Only after that warning did NHAI file a supplementary affidavit on 30 November 2025, bringing the Handover Memorandum on record. The matter was heard further and reserved on 9 February 2026. Subsequent clarifications were sought on whether the document was a Handover Memorandum as contemplated by Article 8.2 of the EPC agreement. A further supplementary affidavit filed by NHAI on 29 April 2026 confirmed it was the Handover Memorandum. Final hearing concluded on 15 May 2026 and judgment was reserved.

The bench observed that NHAI's sustained reluctance to produce the date-wise land handover chart — a document the court had described in terms that admitted of no ambiguity — was itself indicative of the authority's awareness that the Handover Memorandum did not withstand scrutiny.

What Follows the Quashing

The bench found that no third-party rights had been created during the pendency of the petition, NHAI having throughout maintained that no fresh contract had been awarded pursuant to the interim order. Tata Projects' machinery and materials remained on site, and the rejoinder affidavit stated that the balance works were valued at Rs 633 crores, of which Rs 157 crores had been executed but not billed, leaving Rs 476 crores of remaining work that the contractor undertook to complete within 14 months including two months of mobilisation.

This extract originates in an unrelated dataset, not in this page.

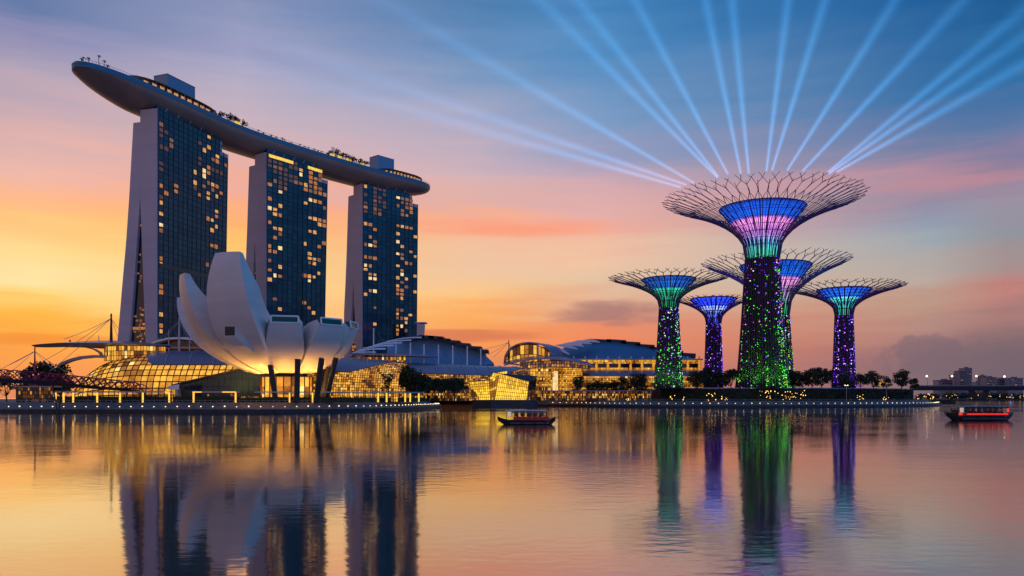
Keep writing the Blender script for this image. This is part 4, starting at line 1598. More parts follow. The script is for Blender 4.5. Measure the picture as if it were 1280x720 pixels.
    grid_shell(band2, 72, 9, 'shop_front', root, GOLDS, (4, 5, 4, 3, .4), M['grid'], .14, seed=33, rows=((1, 4, 4, 1, .1), (6, 3, .5, 0, .6), (0, 1, 4, 5, 0), (5, 4, .5, 0, .3), (0, 1, 3, 6, 0), (0, 3, 5, 2, 0), (6, 4, .5, 0, .3), (1, 5, 2, 0, 0), (6, 3, .5, 0, .1)))
    # glazed entrance block
    def ent(u, w):
        return at(lerp(664, 728, u), lerp(495, 459.5, w), D - 30 + 12 * abs(u - .45))
    grid_shell(ent, 34, 14, 'glass_entrance', root, GOLDS, (6, 5, 3, 1.5, .6), M['grid'], .15, seed=34, rows=((2, 4, 3, 1, .1), (8, 3, .5, 0, .5), (8, 3, .5, 0, .5), (7, 4, .5, 0, .3), (2, 6, 3, 0, 0), (5, 5, 1, 0, .1), (6, 4, 1, 0, .1)))
    m = MB()
    m.box(at(694, 477, D - 33), (4.2, 2, 25 * .69))
    m.build('lit_pillar', M['win5'], root)  # the pillar's brightness is put into its material as glow

    def ent2(u, w):
        return at(lerp(640, 692, u), lerp(471, 461, w), D - 34)
    grid_shell(ent2, 16, 3, 'lit_lintel', root, GOLDS, (5, 4, 2, 1, 1), M['grid'], .14, seed=35)
    # arched entrance canopy, grey metal with pale ribs
    m = MB()
    rg = []
    for j in range(21):
        t_ = j / 20
        x = lerp(630, 742, t_)
        y = 459.5 - 11.5 * math.sin(math.pi * min(1, t_ * .92 + .06)) ** .8
        p = at(x, y, D - 42)
        rg.append([p + Vector((0, 0, -.7)), p + Vector((0, 0, .5)), p + Vector((0, 18, 3.2)), p + Vector((0, 30, 2.2))])
    m.loft(rg)
    cn = m.build('entrance_canopy', M['lavroof'], root, 40)
    for k in range(9):
        s = MB()
        x = lerp(645, 722, k / 8)
        a, b = at(x, 458.6, D - 43.5), at(x + 13, 450.8, D - 38)
        s.tube([a, a.lerp(b, .5) + Vector((0, 0, 1)), b], .35, 4)
        s.build('canopy_rib', M['steel'], cn)

    def under(u, w):
        return at(lerp(650, 735, u), lerp(461.5, 454, w) - 3 * math.sin(3.1 * u), D - 41)
    grid_shell(under, 26, 2, 'lit_soffit', cn, GOLDS, (1, 3, 4, 4, 0), M['lavroof'], .3, seed=36)
    p = MB()
    a, b = at(672, 449, D - 44), at(672, 430, D - 44)
    p.tube([a, b], [1.0, .8], 7)
    p.tube([b, b + Vector((0, 0, 1.3))], [1.2, .5], 7)
    p.build('entrance_mast', M['steel'], root, 60)


convention()
mast(636, 426, 455, 640, .55, 'dark leaning tripod mast with stays between the two blue roofed halls', [(606, 436, 645), (600, 448, 640), (648, 453, 640), (642, 455, 640), (617, 446, 640)], 'column', lean=0)


# ------------------------------------------------------------------ faceted crystal pavilion on the water
def crystal():
    D = 572
    root = thing('crystal_pavilion', at(630, 507, D), 'faceted glowing yellow glass pavilion standing on its own platform in the water', 'pavilion')

    def bi_(q, u, v):
        return q[0].lerp(q[1], u).lerp(q[3].lerp(q[2], u), v)
    P_ = lambda x, y, d=0: at(x, y, D + d)
    faces = {
        'left_facet': ([P_(592, 500, 4), P_(613, 500, -2), P_(611.5, 475.5, -2), P_(586.5, 477.5, 4)], 9, 7, M['grid'], (3, 2)),
        'dark_facet': ([P_(613.2, 500, -2), P_(618, 500, -5), P_(623.5, 469, -1), P_(611.8, 475.5, -2)], 3, 7, M['grid'], (1, 2)),
        'main_facet': ([P_(618.5, 500, -5), P_(658, 500, -1), P_(661, 477.2, 2), P_(624, 466.8, -2)], 17, 6, M['grid'], (3, 2)),
        'upper_facet': ([P_(612.5, 475, 2), P_(634, 470.5, 2), P_(634, 463.5, 6), P_(616, 467, 6)], 6, 2, M['grid'], (2, 2)),
        'crest_left': ([P_(615.5, 467.5, 2), P_(620.5, 468, 1), P_(622, 466.6, 0), P_(616.5, 466, 2)], 2, 1, M['grid'], (3, 1)),
    }
    for nm, (q, nu, nv, gm, wt) in faces.items():
        grid_shell(lambda u, v, q=q: bi_(q, u, v), nu, nv, nm, root, [M['yellow'], M['yellow2'], M['gold3']], (*wt, .3), gm, .15, seed=len(nm), rows=((1, 0, 0), (1, 0, 0), (8, 1, 0), (5, 2, 0), (2, 5, 0), (1, 6, 0), (1, 6, .3)) if nm != 'dark_facet' else ((.4, 1, 3),))
    m = MB()
    m.loft([[P_(616, 467.2, 3), P_(622, 467.4, 1), P_(622, 467.2, 12), P_(616, 467, 12)], [P_(617.5, 467, 3), P_(620.5, 467, 2), P_(620.5, 466.5, 12), P_(617, 466.5, 12)]])
    m.build('shaded_crest', M['darkglass'], root)  # the crest's shade is put into the material as dark glass
    m = MB()
    q = [P_(659, 500, -.5), P_(669, 492, 14), P_(671, 469, 14), P_(661.4, 477, 2)]
    m.loft([[q[0], q[3]], [q[1], q[2]], [P_(670, 492, 30), P_(672, 469, 30)]], False)
    m.build('shaded_facet', M['darkglass'], root)  # shade on this side is put into the material as dark glass
    m = MB()
    m.quad(P_(624, 466.6, -2), P_(661.2, 477, 2), P_(671, 470, 14), P_(640, 469, 12))
    m.quad(P_(640, 469, 12), P_(671, 470, 14), P_(672, 471, 30), P_(620, 471, 26))
    m.quad(P_(624, 466.6, -2), P_(640, 469, 12), P_(620, 471, 26), P_(616, 467, 2))
    m.quad(P_(586.5, 477.3, 4), P_(611.5, 475.3, -2), P_(620, 471, 26), P_(592, 477, 26))
    m.build('roof', M['darkroof'], root)
    m = MB()
    m.loft([[Vector((p.x, p.y, z)) for p in (P_(590, 500, 2), P_(614, 500, -9), P_(664, 500, -6), P_(672, 500, 28), P_(592, 500, 28))] for z in (-1.0, 5.3)])
    m.build('platform', M['rock'], root)
    m = MB()
    for k in range(9):
        a = P_(lerp(614, 663, k / 8), 500, -8.5); a.z = 5.3
        m.tube([a, a + Vector((0, 0, 1.1))], .08, 4)
    a, b = P_(614, 500, -8.5), P_(663, 500, -6)
    m.tube([Vector((a.x, a.y, 6.4)), Vector((b.x, b.y, 6.4))], .08, 4)
    m.build('railing', M['steel'], root)
    # gangway to the shore
    m = MB()
    m.box(at(679, 503.2, 590), (10, 4, .7))
    m.build('gangway', M['quay'], root)


crystal()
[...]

The court directed the parties to conduct a fresh joint site inspection within one month of the judgment, and to proceed in accordance with the provisions of the EPC agreement — specifically Articles 13, 15, 16 and 17 — to arrive at a rescheduled timeline, taking into consideration the Authority's Engineer's report of 10 July 2024 alongside the findings of the fresh inspection.

Order

The Division Bench allowed the writ petition and quashed the contract termination order dated 14 January 2025, the forfeiture of bank guarantees, and the fresh tender floated on 3 February 2025. The parties were directed to undertake a joint site inspection within one month and to reschedule the project timeline under the applicable EPC provisions. No order as to costs was made.